Friday, January 8, 2021

The Best and the Bitest

  

When it comes to falling asleep, promptly and without reservation, everyone has their own preferred method. Some count sheep. Others in the farming community, shear sheep they share their bed (and lives) with, making sweater after sweater until the zees (and allergies) eventually catch up with them. Then there’s opening the bedside drawer of sedatives, concocting the perfect recipe for a solid seven, climbing dangerously close to the hereafter for some much-needed shuteye. Like many civic-minded Americans, I turn on C-SPAN and watch congress do their thing to drift off to slumber. Right before my eyelids shut like a rusty bank vault, I have the same thought: “is this the best we can do? Are these people the best we have?”


In short, yes. We, as in people, send our finest to the marbled carpets of Washington, DC. They are homo sapiens sapiens deserving of a third and final sapiens. That's wisdom. But congress could be better. How? You might not be following. That’s okay. A few people have cancelled their subscription and sent their computers out a fourth story window by now. No worries. Read it on your phone then. I’ll give you a second to reboot.
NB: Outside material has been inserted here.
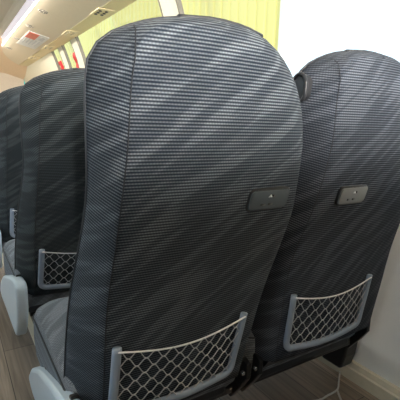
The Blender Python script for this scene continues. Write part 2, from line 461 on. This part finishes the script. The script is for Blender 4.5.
    if aisle:
        cv = MB()
        pl = [(.640, -.572), (.665, -.558), (.74, -.568), (.90, -.615), (1.065, -.672), (1.18, -.735), (1.232, -.785), (1.23, -.805), (1.17, -.818), (1.0, -.806), (.80, -.795), (.715, -.787), (.660, -.715), (.640, -.66)]
        cv.prism(pl, 'x', .160, .199)
        cov = cv.build('side_cover', M['cover'], root, mw=T, bevel=.010, angle=.7)
        for (y, z) in ((.775, -.577), (1.045, -.664)):
            cl = MB(); cl.box((.188, y, z-.004), (.018, .020, .018), Matrix.Rotation(-.3, 3, 'X')); cl.build('cover_clip', M['usb_dark'], cov, mw=T, smooth=False, bevel=.003)
    return root

def build_frame(root, x0, x1, oy, wall_end):
    """black steel base: cross tubes, floor pedestal, wall bracket"""
    T = Matrix.Translation(Vector((0, oy, H))-Vector(root.location))
    b = MB(); b.box(((x0+x1)/2, .862, -.769), (x1-x0, .05, .028)); b.build('cross_tube', M['black'], root, mw=T, smooth=False, bevel=.006)
    b = MB(); b.box(((x0+x1)/2, 1.14, -.773), (x1-x0, .05, .036)); b.build('cross_tube', M['black'], root, mw=T, smooth=False, bevel=.006)
    for y in (.855, 1.14):
        b = MB(); b.prism([(.36, -.783), (.42, -.783), (.41, -.945), (.37, -.945)], 'y', y-.018, y+.018); b.build('leg', M['black'], root, mw=T, smooth=False, bevel=.004)
    b = MB(); b.box((.39, 1.0, -.953), (.075, .42, .016)); b.build('foot_plate', M['black'], root, mw=T, smooth=False, bevel=.004)
    if wall_end:
        # recliner hinges between and beside the two backs
        for x in (.668, .712, 1.205):
            h = MB(); h.prism([(.775, -.655), (.80, -.645), (.835, -.66), (.865, -.71), (.895, -.79), (.845, -.80), (.80, -.74), (.775, -.70)], 'x', x-.009, x+.009)
            hg = h.build('hinge_bracket', M['black'], root, mw=T, smooth=False, bevel=.004)
            for (y, z) in ((.80, -.685), (.855, -.765)):
                k = MB(); k.tube([(x-.016, y-.012, z), (x+.012, y-.012, z)], .007, 10); k.build('bolt', M['chrome'], hg, mw=T)
        w = MB(); w.prism([(.84, -.75), (.92, -.755), (.955, -.86), (.955, -.895), (.865, -.895), (.85, -.84)], 'x', 1.19, 1.262)
        w.build('wall_bracket', M['black'], root, mw=T, smooth=False, bevel=.010)
    return root

GS = 'grey moquette coach seats'
def seat(loc, label, **k):
    r = thing('coach_seat', loc, label, 'seat', GS); build_seat(r, **k); return r

near = seat((.43, 1.0, 0), 'large near coach seat back in the middle, its grey weave lit brightest',
            ox=0, oy=0, recline=0, fab=M['fabric'], cush=M['cushion'], aisle=True, usb_x=.566, usb_z=-.152)
wind = seat((.945, 1.0, 0), 'coach seat back beside the bright window, black grip on its shoulder',
            ox=.502, oy=0, recline=math.radians(-3.5), fab=M['fabric_window'], cush=M['cushion'], aisle=False, usb_x=.386, usb_z=-.180, widen=.055, grip=True, seam_bow=.022, usb_mat='usb_grey', pocket_dx=.006)
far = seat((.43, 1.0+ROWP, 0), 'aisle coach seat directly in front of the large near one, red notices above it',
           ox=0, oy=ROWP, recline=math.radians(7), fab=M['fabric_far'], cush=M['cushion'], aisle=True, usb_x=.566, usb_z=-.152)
far3 = far.copy(); C.objects.link(far3); far3.location.y += ROWP
far3['label'] = 'farthest visible coach seat at the picture edge, mostly hidden behind the one before it'
for ch in list(far.children):
    d = ch.copy(); C.objects.link(d); d.parent = far3
    for g in list(ch.children):
        e = g.copy(); C.objects.link(e); e.parent = d

fr1 = thing('seat_frame', (.7, 1.0, 0), 'black steel base frame joining the two near seats to floor and wall', 'seat frame', 'seat frames')
build_frame(fr1, .25, 1.235, 0, True)
fr2 = thing('seat_frame', (.43, 1.0+ROWP, 0), 'black steel base frame under the aisle seat in front of the near one', 'seat frame', 'seat frames')
build_frame(fr2, .23, .66, ROWP, False)
fr3 = fr2.copy(); C.objects.link(fr3); fr3.location.y += ROWP; fr3['label'] = 'black steel base frame under the farthest visible seat'
for ch in list(fr2.children):
    d = ch.copy(); C.objects.link(d); d.parent = fr3

# ------------------------------------------------------------------ setting
Y0, Y1 = -3.4, 7.4
fl = MB(); fl.box((.07, (Y0+Y1)/2, -.03), (2.5, Y1-Y0, .06)); struct('floor', fl, M['floor'], smooth=False)

WALL = [(-.96, 1.285), (-.2, 1.285), (.0, 1.276), (.2, 1.258), (.35, 1.238), (.5, 1.205), (.6, 1.18), (.7, 1.145), (.78, 1.113), (.90, 1.06)]
SILL = -.21
def wall_x(z): return interp(z, WALL)
def wall_strip(mb, ya, yb, z0, z1, off=0., th=.03, mirror=False):
    zs = [z0]+[z for z, _ in WALL if z0 < z < z1]+[z1]
    if len(zs) < 6: zs = [z0+(z1-z0)*k/8 for k in range(9)]
    mir = (lambda x: .14-x) if mirror else (lambda x: x)
    v = []; n = len(zs)
    for y in (ya, yb):
        for d in (off, off+th):
            for z in zs: v.append((mir(wall_x(z)+d), y, z+H))
    f = []
    A, B, Cc, D = 0, n, 2*n, 3*n
    for k in range(n-1):
        f += [(A+k, A+k+1, Cc+k+1, Cc+k), (B+k, D+k, D+k+1, B+k+1), (A+k, B+k, B+k+1, A+k+1), (Cc+k, Cc+k+1, D+k+1, D+k)]
    f += [(A, Cc, D, B), (A+n-1, B+n-1, D+n-1, Cc+n-1)]
    mb.add(v, f)
lo = MB(); wall_strip(lo, Y0, Y1, -.96, SILL); struct('wall_right', lo, M['wall'], angle=.6)
# window posts and openings
OPEN = [(-1.9, -.5), (.42, 2.12), (2.30, 4.04), (4.22, 4.58), (4.74, 5.06)]
ps = [(Y0, OPEN[0][0])]+[(a[1], b[0]) for a, b in zip(OPEN, OPEN[1:])]+[(OPEN[-1][1], Y1)]
for k, (a, b) in enumerate(ps):
    m = MB(); wall_strip(m, a, b, SILL, .90, off=-.012); struct('trim_%d' % (k+1), m, M['pillar'], angle=.6)
hd = MB(); wall_strip(hd, Y0, Y1, .80, .90, off=-.004, th=.03); struct('trim_%d' % (len(ps)+1), hd, M['pillar'])
for k, (a, b) in enumerate(OPEN):
    m = MB(); wall_strip(m, a, b, SILL, .80, off=.012, th=.004)
    w = struct('window_%d' % (k+1), m, M['glass'])
    for e in (a, b-.014):
        g = MB(); wall_strip(g, e, e+.014, SILL, .80, off=-.014, th=.03); g.build('gasket', M['gasket'], w, angle=.6)
    g = MB(); wall_strip(g, a, b, SILL-.004, SILL+.012, off=-.014, th=.03); g.build('gasket', M['gasket'], w)
bb = MB(); bb.prism([(1.285, .0), (1.285, .068), (1.268, .068), (1.262, .05), (1.255, .046), (1.255, .0)], 'y', Y0, Y1); struct('baseboard_right', bb, M['ledge'], smooth=False)
tr = MB(); tr.box((.268, 2.6, .004), (.026, 7.0, .008)); struct('trim_20', tr, M['ledge'], smooth=False)

# aisle-side wall with its windows (behind and left of the lens)
lo = MB(); wall_strip(lo, Y0, -.15, -.96, -.30, mirror=True); wall_strip(lo, .75, Y1, -.96, -.30, mirror=True); wall_strip(lo, -.15, .75, -.96, -.68, mirror=True); wall_strip(lo, Y0, -.15, -.30, .90, mirror=True);  wall_strip(lo, .75, .90, -.30, .90, mirror=True); struct('wall_left', lo, M['dark_cloth'], angle=.6)
for k, (a, b) in enumerate([(2.6, 2.75), (4.5, 4.65), (6.9, Y1)]):
    m = MB(); wall_strip(m, a, b, -.30, .90, mirror=True); struct('trim_%d' % (k+21), m, M['pillar'])
for k, (a, b) in enumerate([(.90, 2.6), (2.75, 4.5), (4.65, 6.9), (-.15, .75)]):  # last pane reaches low, added to bring daylight onto the lower right wall
    m = MB(); wall_strip(m, a, b, -.30 if a > 0 else -.68, .90, off=.012, th=.004, mirror=True); struct('window_%d' % (k+11), m, M['glass'])
rw = MB(); rw.box((.07, Y0-.02, .95), (2.5, .04, 1.95)); struct('wall_back', rw, M['wall'], smooth=False)

pt = MB(); pt.box((.08, -.20, .57), (2.4, .05, 1.15)); pt.box((-.68, .75, .56), (.86, .05, 1.13)); struct('added_light_blocker', pt, M['dark_cloth'], smooth=False)  # unseen panels added to keep light off the lower seat backs
# ceiling
cl = MB()
cp = [(-1.0, .86), (-.95, .885), (-.50, .90), (-.42, .945), (-.2, .985), (.07, 1.0), (.34, .985), (.55, .945), (.60, .90)]
poly = [(x, z+H) for x, z in cp]+[(x, z+H+.03) for x, z in cp[::-1]]
cl.prism(poly, 'y', Y0, 5.4); struct('ceiling', cl, M['ceil'], angle=.5)
fc = MB()
cp = [(-1.02, .84), (-.4, .92), (.07, .945), (.5, .925), (.9, .87), (1.14, .80)]
poly = [(x, z+H) for x, z in cp]+[(x, z+H+.03) for x, z in cp[::-1]]
a = [(x, 5.1, z+H+.06) for x, z in cp]; b = [(x, 6.5, z+H) for x, z in cp]; c_ = [(x, 7.38, z+H-.16) for x, z in cp]
n = len(cp); v = a+b+c_+[(x, y, z+.03) for x, y, z in a+b+c_]
f = []
for o_ in (0, 3*n):
    for r in range(2):
        for k in range(n-1): f.append((o_+r*n+k, o_+r*n+k+1, o_+(r+1)*n+k+1, o_+(r+1)*n+k))
fc.add(v, f); struct('ceiling_front', fc, M['peach'], angle=.5)
fw = MB()
fw.box((.07, 7.42, .45), (2.5, .04, .9)); fw.box((-1.08, 7.42, 1.4), (.2, .04, 1.0)); fw.box((1.27, 7.42, 1.3), (.06, .04, .9)); fw.box((.07, 7.42, 1.85), (2.4, .04, .2))
struct('wall_front', fw, M['peach'], smooth=False)
ws = MB(); ws.box((.12, 7.42, 1.33), (2.3, .008, .86)); struct('window_20', ws, M['shade_glass'], smooth=False)

# roller blind in front of the windscreen
bl_ = thing('roller_blind', (.45, 7.36, .95), 'beige roller blind drawn down at the front, beside a slot of green glass', 'blind')
m = MB(); n = 24; v = []
for k in range(n+1):
    x = -.25+1.40*k/n; dy = .006*math.sin(k*1.3)
    v += [(x-.45, dy, 0), (x-.45, dy*.3, .76)]
m.add(v, [(2*k, 2*k+2, 2*k+3, 2*k+1) for k in range(n)]); m.build('blind_cloth', M['blind'], bl_)
m = MB(); m.tube([(-.70, 0, .77), (.70, 0, .77)], .022, 12); m.build('roller', M['ceil'], bl_)
m = MB(); m.tube([(-.70, 0, 0), (.70, 0, 0)], .010, 8); m.build('bottom_bar', M['blackpl'], bl_)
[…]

Why are we only sending people to represent us? The country is crawling with critters and creatures craving to be categorized as citizens. A good number of us, even those who call themselves history lovers, tongue kissing the dogeared copies of the country’s founding documents in private, don’t know everything. They don’t know, for instance, that up until the 1920s, dozens of dogs served in congress. Did you know that? The first congressdog was a Georgian and Civil War veteran, J. Rupert Dogboy (originally Fido, he changed his name for the campaign. It’s hard to register for a political run without a last name). Wouldn’t you relish watching a filibustering fool lose his train of thought as a canine colleague tore at his exposed khaki cuff? There are tons of ways to object to something you find reprehensible, but few are more powerful than barking. 


Dogs aren’t perfect. They can be bought, just like people, with treats and head pats. But I’d rather see lobbyists stacked on pallets of Iams and Eukanuba, sorting out their remaining Petco rewards points instead of dealing with another banker for another cash bribe. No animal is faultless, so there were several notable biting incidents and a few urinations, one famously ruining Henry Cabot Lodge’s expensive right loafer. What few recognized at the time was how such behavior amounted to legitimate nonverbal objections. After Preston Brooks beat Charles Sumner with a cane, there were no calls to ban human beings from serving. Maybe there should've been. I can only imagine what an entirely canine congress would prioritize. Deadly fires would fall precipitously, with a sudden and massive federal expansion in hydrants. That’s but one example. We’re only left to wonder what else.


I know I’d feel a lot more comfortable knowing that Dogboys and Poochsteins were there, holding our species accountable for a change. Come to think of it, perhaps we’re already close. Have you seen some members of congress? Though many are more equine than canine, more reptilian than retriever, whatever they are – they’re not completely human. That much I’m sure of. And with that, there’s hope.